On the other hand, a less-than-perfect fry can be saved from the round file by a hearty of-the-earth potato flavor. The Palace Restaurant’s version is barely crunchy, under salted and arrived just warm. But the thick-cut fries taste so deeply of the real deal, we ate them all anyway.

In search of the most fabulous french fry in town, this reporter, several friends and a french fry-devotee of a husband sacrificed ourselves and our waistlines, tasting the fried tuber at 10 local establishments. (Forgive us if we missed your favorite, even the most ardent french fry fan must draw the line somewhere.) Herewith, our top three, in reverse order.

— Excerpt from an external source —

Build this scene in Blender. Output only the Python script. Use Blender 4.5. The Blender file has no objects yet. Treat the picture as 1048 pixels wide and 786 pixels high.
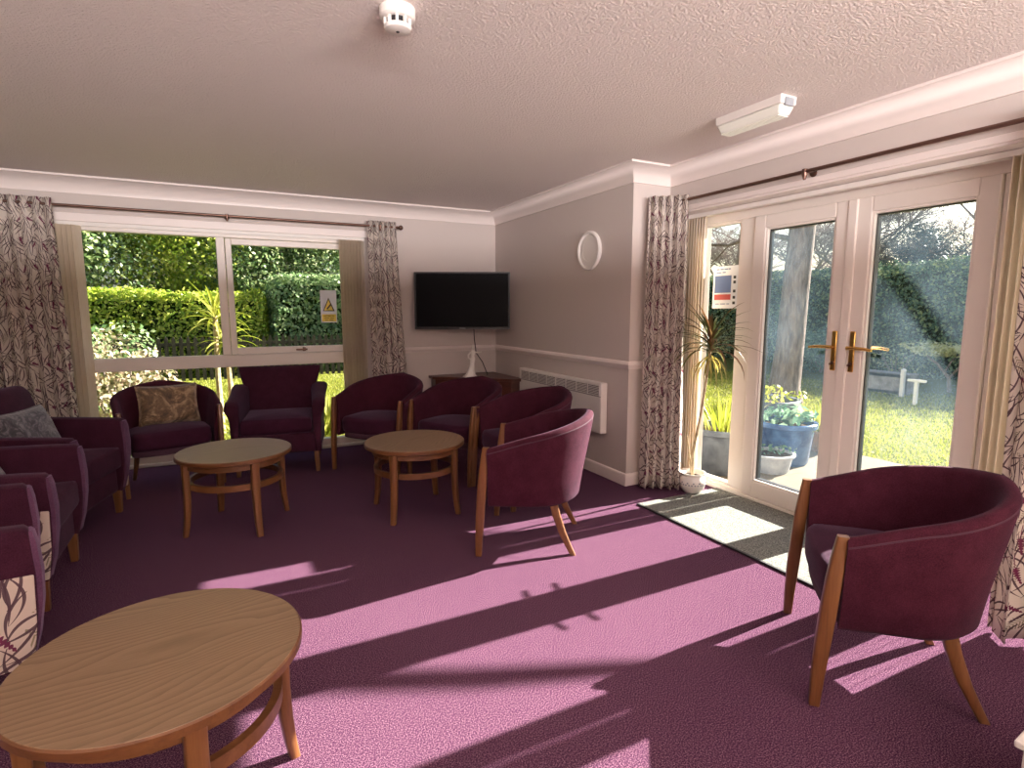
import bpy, bmesh, math, random
import numpy as np
from math import sin, cos, pi, radians, atan2, sqrt
from mathutils import Vector, Matrix, Euler

random.seed(7)
rng = np.random.default_rng(11)
S = bpy.context.scene
COL = S.collection
SUN_ELEV = 29.2

# ------------------------------------------------------------------ camera
cam_d = bpy.data.cameras.new('camera')
cam_d.sensor_width = 36.0
cam_d.lens = 573.0 / 1048.0 * 36.0
cam_d.clip_start = 0.05
cam_d.clip_end = 300
cam = bpy.data.objects.new('camera', cam_d)
COL.objects.link(cam)
cam.location = (0, 0, 1.35)
cam.rotation_euler = (radians(90 - 7.55), 0, radians(-27.2))
S.camera = cam

# ------------------------------------------------------------------ world, sun, exposure
W = bpy.data.worlds.new('sky')
S.world = W
W.use_nodes = True
wn = W.node_tree
wn.nodes.clear()
sky = wn.nodes.new('ShaderNodeTexSky')
sky.sky_type = 'NISHITA'
sky.sun_disc = False
sky.sun_elevation = radians(SUN_ELEV)
sky.sun_rotation = radians(90)
sky.air_density = 1.0
sky.dust_density = 3.0
sky.ozone_density = 1.5
bg = wn.nodes.new('ShaderNodeBackground')
bg.inputs['Strength'].default_value = 0.24
wo = wn.nodes.new('ShaderNodeOutputWorld')
wn.links.new(sky.outputs[0], bg.inputs[0])
wn.links.new(bg.outputs[0], wo.inputs[0])

def light(name, kind, loc, rot, energy, color, **kw):
    d = bpy.data.lights.new(name, kind)
    d.energy = energy
    d.color = color
    for k, v in kw.items():
        setattr(d, k, v)
    o = bpy.data.objects.new(name, d)
    o.location = loc
    o.rotation_euler = rot
    COL.objects.link(o)
    return o

light('sun', 'SUN', (20, 0, 15), (0, radians(90 - SUN_ELEV), 0), 36.0, (1.0, 0.92, 0.82), angle=radians(0.55))
# added fill strip behind the camera, brightens the ceiling and upper walls
light('rear_fill_strip', 'AREA', (0.6, -3.05, 1.62), (radians(130), 0, 0), 620.0, (1.0, 0.93, 0.92),
      shape='RECTANGLE', size=4.2, size_y=0.12)

S.view_settings.view_transform = 'Standard'
S.view_settings.look = 'None'
S.view_settings.gamma = 1.0
S.view_settings.exposure = 0.0
S.view_settings.use_curve_mapping = False
S.cycles.use_denoising = True
S.cycles.max_bounces = 10
S.cycles.diffuse_bounces = 6
S.cycles.glossy_bounces = 4
S.cycles.transmission_bounces = 6
S.cycles.transparent_max_bounces = 24
S.cycles.sample_clamp_indirect = 6.0
S.cycles.caustics_reflective = False
S.cycles.caustics_refractive = False

# ------------------------------------------------------------------ material helpers
class NT:
    def __init__(self, name):
        self.m = bpy.data.materials.new(name)
        self.m.use_nodes = True
        self.t = self.m.node_tree
        self.t.nodes.clear()
        self.out = self.t.nodes.new('ShaderNodeOutputMaterial')
    def n(self, typ, ins=None, **kw):
        nd = self.t.nodes.new('ShaderNode' + typ)
        for k, v in kw.items():
            setattr(nd, k, v)
        for k, v in (ins or {}).items():
            s = nd.inputs[k]
            if isinstance(v, bpy.types.NodeSocket):
                self.t.links.new(v, s)
            else:
                s.default_value = v
        return nd
    def math(self, op, a, b=None, c=None, clamp=False):
        ins = {0: a}
        if b is not None: ins[1] = b
        if c is not None: ins[2] = c
        return self.n('Math', ins, operation=op, use_clamp=clamp).outputs[0]
    def mix(self, f, a, b, blend='MIX'):
        nd = self.t.nodes.new('ShaderNodeMix')
        nd.data_type = 'RGBA'
        nd.blend_type = blend
        for idx, v in ((0, f), (6, a), (7, b)):
            s = nd.inputs[idx]
            if isinstance(v, bpy.types.NodeSocket):
                self.t.links.new(v, s)
            else:
                s.default_value = v if idx == 0 else rgba(v)
        return nd.outputs[2]
    def ramp(self, fac, stops):
        nd = self.n('ValToRGB', {0: fac})
        e = nd.color_ramp.elements
        while len(e) < len(stops): e.new(0.5)
        for i, (p, c) in enumerate(stops):
            e[i].position = p
            e[i].color = rgba(c)
        return nd.outputs[0]
    def noise(self, scale, vec=None, detail=3.0, rough=0.55, dist=0.0):
        ins = {'Scale': scale, 'Detail': detail, 'Roughness': rough, 'Distortion': dist}
        if vec is not None: ins['Vector'] = vec
        return self.n('TexNoise', ins).outputs['Fac']
    def coord(self, which='Object'):
        return self.n('TexCoord').outputs[which]
    def mapping(self, vec, scale=(1, 1, 1), rot=(0, 0, 0), loc=(0, 0, 0)):
        return self.n('Mapping', {'Vector': vec, 'Scale': scale, 'Rotation': rot, 'Location': loc}).outputs[0]
    def bump(self, h, strength=0.3, dist=0.01):
        return self.n('Bump', {'Height': h, 'Strength': strength, 'Distance': dist}).outputs[0]
    def bsdf(self, color, rough=0.5, normal=None, spec=0.5, **kw):
        nd = self.n('BsdfPrincipled', {'Base Color': color if isinstance(color, bpy.types.NodeSocket) else rgba(color),
                                       'Roughness': rough, 'Specular IOR Level': spec})
        if normal is not None:
            self.t.links.new(normal, nd.inputs['Normal'])
        for k, v in kw.items():
            k = k.replace('_', ' ')
            s = nd.inputs[k]
            if isinstance(v, bpy.types.NodeSocket): self.t.links.new(v, s)
            else: s.default_value = v
        return nd.outputs[0]
    def done(self, shader):
        self.t.links.new(shader, self.out.inputs['Surface'])
        return self.m

def rgba(c):
    return (c[0], c[1], c[2], 1.0) if len(c) == 3 else tuple(c)

def hexc(r, g, b):
    f = lambda v: (v / 255 / 12.92) if v <= 10 else (((v / 255) + 0.055) / 1.055) ** 2.4
    return (f(r), f(g), f(b))

def plain(name, color, rough=0.5, spec=0.5, **kw):
    m = NT(name)
    return m.done(m.bsdf(color, rough, None, spec, **kw))

def mottled(name, c1, c2, scale, rough=0.6, spec=0.4, bump=0.0, bdist=0.004, detail=4.0, coord='Object', **kw):
    m = NT(name)
    v = m.coord(coord)
    f = m.noise(scale, v, detail)
    nrm = m.bump(f, bump, bdist) if bump else None
    return m.done(m.bsdf(m.ramp(f, [(0.35, c1), (0.65, c2)]), rough, nrm, spec, **kw))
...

Lost Dog Bar & Lounge, that purveyor of lighter-than-usual-bar fare sporting the likes of red-pepper hummus and tzatziki, makes a killer french fry, in killer portions. They hand cut Idaho russets (those dry, flavor-packed spuds favored for baked potatoes), leaving on the skin, and fry them twice in vegetable oil before sending them out hot, slightly crisp and lightly salted. Their customers appreciate the effort, consuming more than 300 pounds a week.

Brew Pub & Kitchen, a relative new kid on the College Avenue block, will wow you with a plate of their own Colorado russets, also hand-cut, skin-on, fried twice in canola oil and nicely salted. If you are Canadian or from the upper Midwest, you might want to venture an order of fries with cheese curd and mushroom gravy for a nostalgic taste of home. While it’s delicious, to a french-fry purist, it’s beside the point.

We do allow for one exception, however, and that’s the addition of black truffle salt, sprinkled liberally on the most scrumptious fries known to man at Seasons Rotisserie & Grill.

Every day, chef-de-cuisine Neal Drysdale creates his own little miracle on Main Avenue, cutting russets from his hometown of Monte Vista, with a mandolin to the exact diameter, frying them in canola oil for about six minutes, cooling and draining them and then frying again at high heat for two minutes and finishing with the aforementioned salt.

Order them before a meal and they’ll disappear in a black-truffle-scented vapor before the drinks even arrive.

The french fry – a foodie’s perfect food. Keep our secret.